TASK DETAILS: Lines containing the word "picture" are the ones to copy from the records below.

DATASET ENTRIES:
----------------

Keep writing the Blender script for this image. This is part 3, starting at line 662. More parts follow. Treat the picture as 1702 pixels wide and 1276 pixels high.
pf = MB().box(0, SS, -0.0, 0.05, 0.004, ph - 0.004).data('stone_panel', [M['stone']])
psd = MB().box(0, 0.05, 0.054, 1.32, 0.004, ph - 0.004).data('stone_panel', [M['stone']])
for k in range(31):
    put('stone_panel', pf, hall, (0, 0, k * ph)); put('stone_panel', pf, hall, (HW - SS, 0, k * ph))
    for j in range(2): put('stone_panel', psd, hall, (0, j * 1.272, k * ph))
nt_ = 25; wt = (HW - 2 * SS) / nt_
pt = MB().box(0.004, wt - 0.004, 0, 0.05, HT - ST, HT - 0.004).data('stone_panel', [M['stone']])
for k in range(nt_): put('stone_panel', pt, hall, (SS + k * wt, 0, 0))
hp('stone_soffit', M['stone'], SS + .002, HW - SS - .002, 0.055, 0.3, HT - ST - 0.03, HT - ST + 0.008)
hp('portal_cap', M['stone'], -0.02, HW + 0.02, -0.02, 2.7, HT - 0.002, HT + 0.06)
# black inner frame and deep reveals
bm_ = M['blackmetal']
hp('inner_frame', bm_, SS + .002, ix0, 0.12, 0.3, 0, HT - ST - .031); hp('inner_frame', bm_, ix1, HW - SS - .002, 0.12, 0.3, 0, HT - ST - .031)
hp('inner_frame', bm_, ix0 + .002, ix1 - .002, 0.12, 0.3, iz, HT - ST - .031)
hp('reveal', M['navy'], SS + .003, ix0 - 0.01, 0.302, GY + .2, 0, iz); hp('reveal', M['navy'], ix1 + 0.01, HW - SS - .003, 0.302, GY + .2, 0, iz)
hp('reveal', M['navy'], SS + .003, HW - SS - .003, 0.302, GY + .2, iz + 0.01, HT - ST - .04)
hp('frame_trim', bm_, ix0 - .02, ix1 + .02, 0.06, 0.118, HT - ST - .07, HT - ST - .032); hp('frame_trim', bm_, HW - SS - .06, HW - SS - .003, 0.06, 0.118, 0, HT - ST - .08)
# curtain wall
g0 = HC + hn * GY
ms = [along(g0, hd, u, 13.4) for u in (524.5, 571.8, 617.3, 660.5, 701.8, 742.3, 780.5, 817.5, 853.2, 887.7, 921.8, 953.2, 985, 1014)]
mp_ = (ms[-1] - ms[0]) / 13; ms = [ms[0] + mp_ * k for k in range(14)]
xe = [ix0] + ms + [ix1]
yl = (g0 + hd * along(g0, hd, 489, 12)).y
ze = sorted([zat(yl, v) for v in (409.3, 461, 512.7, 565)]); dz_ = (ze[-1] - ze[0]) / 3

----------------

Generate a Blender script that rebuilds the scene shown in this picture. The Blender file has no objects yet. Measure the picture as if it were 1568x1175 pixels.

----------------

IN RESPONSE:
Keep writing the Blender script for this image. This is part 3, starting at line 662. More parts follow. Treat the picture as 1702 pixels wide and 1276 pixels high.
Generate a Blender script that rebuilds the scene shown in this picture. The Blender file has no objects yet. Measure the picture as if it were 1568x1175 pixels.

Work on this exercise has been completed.